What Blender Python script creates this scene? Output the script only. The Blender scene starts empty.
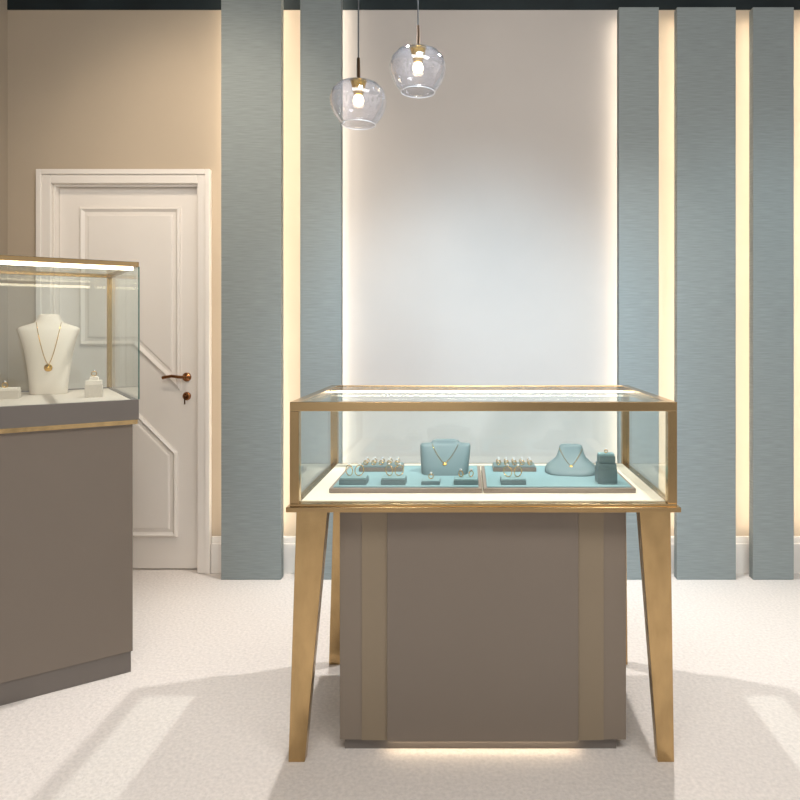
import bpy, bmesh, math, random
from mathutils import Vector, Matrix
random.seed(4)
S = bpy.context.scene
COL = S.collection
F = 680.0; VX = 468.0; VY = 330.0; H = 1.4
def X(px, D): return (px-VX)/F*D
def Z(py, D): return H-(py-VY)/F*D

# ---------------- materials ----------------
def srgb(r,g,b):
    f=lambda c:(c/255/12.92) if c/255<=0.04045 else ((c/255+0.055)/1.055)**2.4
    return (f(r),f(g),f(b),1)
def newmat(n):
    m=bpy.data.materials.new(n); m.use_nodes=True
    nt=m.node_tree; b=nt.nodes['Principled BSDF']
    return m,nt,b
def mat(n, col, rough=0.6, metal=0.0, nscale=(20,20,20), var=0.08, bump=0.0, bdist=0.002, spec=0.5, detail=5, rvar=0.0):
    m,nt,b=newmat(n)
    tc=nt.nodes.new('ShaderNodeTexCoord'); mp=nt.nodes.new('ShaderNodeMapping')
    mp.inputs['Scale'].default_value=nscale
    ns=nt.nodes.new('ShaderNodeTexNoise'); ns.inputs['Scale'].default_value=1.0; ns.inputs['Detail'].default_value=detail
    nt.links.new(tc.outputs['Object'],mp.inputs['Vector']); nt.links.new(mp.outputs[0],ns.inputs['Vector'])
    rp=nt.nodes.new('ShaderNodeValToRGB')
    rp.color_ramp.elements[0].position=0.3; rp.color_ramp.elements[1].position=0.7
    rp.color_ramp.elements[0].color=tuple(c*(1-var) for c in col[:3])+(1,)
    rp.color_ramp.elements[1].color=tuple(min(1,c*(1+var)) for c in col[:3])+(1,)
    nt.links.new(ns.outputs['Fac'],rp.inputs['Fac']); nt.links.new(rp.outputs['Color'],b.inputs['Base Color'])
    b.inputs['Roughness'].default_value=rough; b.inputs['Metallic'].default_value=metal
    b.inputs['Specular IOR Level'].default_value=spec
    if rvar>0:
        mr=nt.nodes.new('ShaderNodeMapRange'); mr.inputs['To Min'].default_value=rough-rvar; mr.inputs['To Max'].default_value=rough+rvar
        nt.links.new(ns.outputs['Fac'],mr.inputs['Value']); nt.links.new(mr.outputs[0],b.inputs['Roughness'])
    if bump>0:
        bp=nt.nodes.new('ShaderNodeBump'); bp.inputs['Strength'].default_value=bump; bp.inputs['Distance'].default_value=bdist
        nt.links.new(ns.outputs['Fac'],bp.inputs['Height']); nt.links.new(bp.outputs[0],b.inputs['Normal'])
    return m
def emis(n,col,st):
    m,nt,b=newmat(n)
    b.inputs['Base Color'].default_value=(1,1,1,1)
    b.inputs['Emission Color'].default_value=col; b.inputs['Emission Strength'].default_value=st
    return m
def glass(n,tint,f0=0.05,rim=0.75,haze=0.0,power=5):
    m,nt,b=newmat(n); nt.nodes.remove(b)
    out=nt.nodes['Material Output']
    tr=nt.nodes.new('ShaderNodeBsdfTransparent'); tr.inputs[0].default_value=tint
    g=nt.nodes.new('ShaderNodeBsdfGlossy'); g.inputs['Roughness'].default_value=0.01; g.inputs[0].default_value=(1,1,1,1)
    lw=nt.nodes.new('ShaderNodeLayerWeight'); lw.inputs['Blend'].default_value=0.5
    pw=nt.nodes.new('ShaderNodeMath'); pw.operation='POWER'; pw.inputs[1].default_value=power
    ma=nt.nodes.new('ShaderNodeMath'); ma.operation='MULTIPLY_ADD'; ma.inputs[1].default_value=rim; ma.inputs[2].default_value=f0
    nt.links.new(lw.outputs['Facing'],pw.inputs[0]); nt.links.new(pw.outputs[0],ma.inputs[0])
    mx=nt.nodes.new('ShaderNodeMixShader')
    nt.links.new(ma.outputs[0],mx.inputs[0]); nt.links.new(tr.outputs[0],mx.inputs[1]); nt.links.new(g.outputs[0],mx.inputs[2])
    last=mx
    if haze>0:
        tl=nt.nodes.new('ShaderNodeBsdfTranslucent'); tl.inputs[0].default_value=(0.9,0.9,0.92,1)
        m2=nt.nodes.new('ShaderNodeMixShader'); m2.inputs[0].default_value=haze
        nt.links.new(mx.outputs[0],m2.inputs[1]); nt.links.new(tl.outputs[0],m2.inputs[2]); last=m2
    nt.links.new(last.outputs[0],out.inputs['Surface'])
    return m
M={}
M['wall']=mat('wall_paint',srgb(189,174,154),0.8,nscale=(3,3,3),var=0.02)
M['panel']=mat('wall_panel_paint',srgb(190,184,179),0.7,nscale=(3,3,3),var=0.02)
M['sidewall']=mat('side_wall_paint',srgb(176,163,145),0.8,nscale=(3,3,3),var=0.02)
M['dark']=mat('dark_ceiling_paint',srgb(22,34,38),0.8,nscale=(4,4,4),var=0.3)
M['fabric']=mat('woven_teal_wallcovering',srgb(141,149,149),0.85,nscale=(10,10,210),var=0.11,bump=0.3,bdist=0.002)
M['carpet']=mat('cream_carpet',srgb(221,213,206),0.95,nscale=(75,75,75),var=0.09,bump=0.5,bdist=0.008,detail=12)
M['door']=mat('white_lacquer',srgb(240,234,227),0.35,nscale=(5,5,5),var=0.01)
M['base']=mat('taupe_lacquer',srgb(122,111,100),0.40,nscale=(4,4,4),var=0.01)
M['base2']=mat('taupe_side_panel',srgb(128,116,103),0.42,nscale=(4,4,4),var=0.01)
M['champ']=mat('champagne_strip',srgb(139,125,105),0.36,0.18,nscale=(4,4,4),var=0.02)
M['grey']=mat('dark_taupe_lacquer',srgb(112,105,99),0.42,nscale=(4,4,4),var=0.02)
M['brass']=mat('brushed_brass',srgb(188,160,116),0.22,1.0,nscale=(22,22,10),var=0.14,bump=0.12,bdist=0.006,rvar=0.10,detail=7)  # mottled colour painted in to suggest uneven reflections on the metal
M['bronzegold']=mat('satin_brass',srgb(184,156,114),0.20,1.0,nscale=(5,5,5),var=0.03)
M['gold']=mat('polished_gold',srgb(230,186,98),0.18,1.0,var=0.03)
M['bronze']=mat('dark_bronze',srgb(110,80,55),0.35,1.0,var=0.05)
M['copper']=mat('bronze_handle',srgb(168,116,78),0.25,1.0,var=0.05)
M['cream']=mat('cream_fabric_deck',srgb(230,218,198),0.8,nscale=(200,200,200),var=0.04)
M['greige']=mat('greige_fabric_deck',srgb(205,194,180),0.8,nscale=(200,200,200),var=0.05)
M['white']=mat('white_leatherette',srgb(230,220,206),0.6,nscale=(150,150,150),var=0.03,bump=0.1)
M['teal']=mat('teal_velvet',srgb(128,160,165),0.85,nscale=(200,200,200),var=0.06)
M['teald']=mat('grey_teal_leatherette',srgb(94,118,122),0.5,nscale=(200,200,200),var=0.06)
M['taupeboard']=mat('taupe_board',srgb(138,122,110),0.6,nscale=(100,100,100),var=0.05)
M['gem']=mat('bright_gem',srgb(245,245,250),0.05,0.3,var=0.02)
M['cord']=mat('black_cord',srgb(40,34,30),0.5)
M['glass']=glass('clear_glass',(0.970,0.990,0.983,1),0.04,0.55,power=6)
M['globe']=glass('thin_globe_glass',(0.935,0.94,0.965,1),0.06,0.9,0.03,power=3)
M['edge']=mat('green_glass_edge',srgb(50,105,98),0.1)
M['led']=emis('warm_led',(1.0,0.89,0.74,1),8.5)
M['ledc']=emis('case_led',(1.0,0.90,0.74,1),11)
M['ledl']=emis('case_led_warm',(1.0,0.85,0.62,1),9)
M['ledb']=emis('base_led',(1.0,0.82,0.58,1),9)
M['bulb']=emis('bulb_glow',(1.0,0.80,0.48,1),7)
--
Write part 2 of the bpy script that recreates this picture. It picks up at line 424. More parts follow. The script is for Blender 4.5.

• _Given request_:
Every line from the one containing "What Blender Python" to the one containing "def Z(py, D): return H-(py-VY)/F*D" should be output exactly, both ends included. Nothing else goes in, and no pictures either.

• _Response_:
What Blender Python script creates this scene? Output the script only. The Blender scene starts empty.
import bpy, bmesh, math, random
from mathutils import Vector, Matrix
random.seed(4)
S = bpy.context.scene
COL = S.collection
F = 680.0; VX = 468.0; VY = 330.0; H = 1.4
def X(px, D): return (px-VX)/F*D
def Z(py, D): return H-(py-VY)/F*D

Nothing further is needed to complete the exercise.